- Joined
- Jan 3, 2017
I can absolutely believe Gaider on this-given he's been gone for nearly a decade. Dragon Age unlike Mass Effect lacks a central protagonist, and even tone and art direction shift wildly every game. (Which shows to me, they never quite knew what they wanted to do with the game).
We know for a fact this game was rebooted twice, and multiple staff were laid off or pushed out from 2015 to 2022. We know BioWare was enamored with live service titles and the notion that EA preferred Mass Effect as more easily marketable is pretty intuitive to me.
One doesn't have to defend DAV's writing choices to realize all the above is true and affected the game's quality in very obvious ways.
DA2 and Inquisition reflect obvious damage from demands and fuckery from upper management: the insertion of a Commander Shepard knockoff; the radically reduced development time for DA2; the obvious framework for DAI to be an MMORPG; the cutting of background material to encourage players to buy shitty tie-in fiction.
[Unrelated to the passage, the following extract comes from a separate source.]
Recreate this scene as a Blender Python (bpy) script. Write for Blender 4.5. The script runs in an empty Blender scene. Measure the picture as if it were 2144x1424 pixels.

But good stuff emerged despite all that -- not enough to make either of these games classics, but enough for them to be at least passable.
Veilguard was a total disaster, and not merely because of whatever EA was doing and not merely because some at BioWare treated the game with the back of their hand (an allegation I find suspect at best; we never heard these complaints until Veilguard showed its ass). Do I think EA insisted on DEI compliance? Sure. Did anyone at EA hold a gun to Patrick Weekes' head and instruct him to write the cringiest, most obnoxious "nonbinary", thematically unfit character he could dream up? I rather doubt it.
There are tons of other writing decisions that mar the game, including the saccharine relationships between characters, the dreadful expositional interstitial scenes of the party sitting around in a sewing circle, and of course the inability for the PC to ever express a contrary opinion. That all on EA too?
This is classic passing the buck and finger-pointing, and Gaider is hardly the first guy to do it.